If we speak about people who shaped informatics / software engineering, we cannot forget "the father of information age", Shannon, who died nearly exactly 10 years ago, on february 24th, 2001. One of his writing was claimed the "Magna Charta of the Information Age" - and probably this essay shaped our present much more than the now 10 years old other "Magna Charta".

Without him, we may not be able to listen to CDs or MP3s, or make phone calls on our mobile, let alone connect to a WiFi network.

But who was this guy?

Shannon was born in Michigan, in 1916; he did his bachelor's degree on two courses parallel: in mathematics and in electrical engineering.

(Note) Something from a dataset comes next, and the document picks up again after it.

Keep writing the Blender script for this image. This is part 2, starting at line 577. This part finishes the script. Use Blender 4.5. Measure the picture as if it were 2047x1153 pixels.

His master's thesis from MIT is the most influental master's theses ever written, as of today: it's about the application of boolean algebra to digital circuits, so, in short: he invented digital logic.

But it wasn't his only invention. He joined Bell Labs, where he worked on digital transmission of phone talks. During the war he worked on crytography.

Following the war, two of his essays appeared to the public: "A Mathematical Theory of Communication" in 1948 and "Communication Theory of Secrecy Systems" in 1949.

The boundaries of the effects of these are still to be seen:

- taking the bit as not only a measurement for transmission, but of the information itself makes us in itself able to digitize the things surrounding us;
- setting the theoretical boundaries of transmission speed made us able to reach today's high-speed networks, both wired and unwired; two of his pupils founded Qualcomm, one of the leading UMTS chipset manufacturers, but the effects are general to the industry itself
- showing the behaviour of information vs noise we were able to invent the CD, and even the MP3, besides the above mentioned communication netwokrs
- he set the basic theory of modern cryptography systems

His hindsights paved the way for future generations to be there where we are now in terms of communication, and understanding the nature of the information.

Besides these not so small things, he constructed the formula of joggling - his favourite hobbi - but also implemented a well-known geek toy: The Ultimate Machine.

While most of the inventions of the world were a result of social change, and were invented paralelly by multiple people at the same time, it's still of question, wether we would be here without him.